Especially when it comes to business. I just got off of a meeting with a company that focuses on “monetizing the user experience journey” and the amount of jargon that was used just left me yearning to go tend a field instead.
Especially when it comes to business. I just got off of a meeting with a company that focuses on “monetizing the user experience journey” and the amount of jargon that was used just left me yearning to go tend a field instead.
To an extent yes, but mostly no.
In a free market prices are naturally driven down to the cost of production, to where you’re barely able to keep the doors open. The only way capitalism reaches the state that you’re describing is with government regulation and overreach.
Not true at all. In a free market competition drives the creation of better and more profitable products. Companies that can’t improve fail.
The way we reach the end state of capitalism we’re now in is exclusively and only through the removal of fair and equal trade. Deregulation is how Capitalism got this bad. What youre saying is nothing but provenly false propaganda.

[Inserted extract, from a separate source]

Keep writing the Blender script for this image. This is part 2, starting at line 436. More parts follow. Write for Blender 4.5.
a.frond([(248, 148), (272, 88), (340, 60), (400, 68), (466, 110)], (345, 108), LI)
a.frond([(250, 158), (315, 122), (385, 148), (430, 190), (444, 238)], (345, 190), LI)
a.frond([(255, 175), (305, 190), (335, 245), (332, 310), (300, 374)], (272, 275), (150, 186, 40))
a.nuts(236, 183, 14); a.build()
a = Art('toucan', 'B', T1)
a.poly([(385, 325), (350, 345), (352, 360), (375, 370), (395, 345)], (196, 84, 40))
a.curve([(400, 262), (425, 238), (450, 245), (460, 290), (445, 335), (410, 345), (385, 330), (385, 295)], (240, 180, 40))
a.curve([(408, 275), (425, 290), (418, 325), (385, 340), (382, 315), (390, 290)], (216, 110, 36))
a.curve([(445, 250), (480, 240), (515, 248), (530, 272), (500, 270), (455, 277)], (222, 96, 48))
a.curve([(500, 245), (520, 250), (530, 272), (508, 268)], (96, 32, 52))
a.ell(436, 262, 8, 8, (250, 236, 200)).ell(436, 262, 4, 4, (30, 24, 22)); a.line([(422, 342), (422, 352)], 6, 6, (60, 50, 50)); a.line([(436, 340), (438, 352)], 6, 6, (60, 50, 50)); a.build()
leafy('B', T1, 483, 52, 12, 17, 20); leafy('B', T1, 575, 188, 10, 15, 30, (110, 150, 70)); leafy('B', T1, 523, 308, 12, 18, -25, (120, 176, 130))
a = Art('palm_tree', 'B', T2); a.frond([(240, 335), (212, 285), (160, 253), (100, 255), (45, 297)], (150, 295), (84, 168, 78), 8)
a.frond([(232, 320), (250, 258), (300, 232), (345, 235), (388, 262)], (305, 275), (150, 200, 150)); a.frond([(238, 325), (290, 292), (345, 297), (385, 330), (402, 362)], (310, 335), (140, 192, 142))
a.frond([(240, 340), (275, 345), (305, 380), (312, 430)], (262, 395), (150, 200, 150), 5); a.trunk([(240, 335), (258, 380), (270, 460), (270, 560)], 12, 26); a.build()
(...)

It’s only without regulations can the formation of monopolies and oligopolies even happen where there is no competition and both price and quality are captured and frozen. Companies in these positions then artificially leech from the societies they’re in through corruption to survive instead of collapsing to dust naturally.
That’s 100% where the US is now. In an unregulated monopolistic billionaire playground where the best performing companies in the stock market haven’t made anything of value in over a decade, and have done nothing but raise prices on worsening products and leech value from the society theyre in in place of giving anything of value back.
Yeah… And then through competition they’re all driven down to a price that’s near production
You don’t seem to understand the difference between laws that prevent the creation of anti-competitive practice and regulation that increases the cost of product and decreases competitiveness.
The first is good. The other two are what’s resulting in your “late stage capitalism”.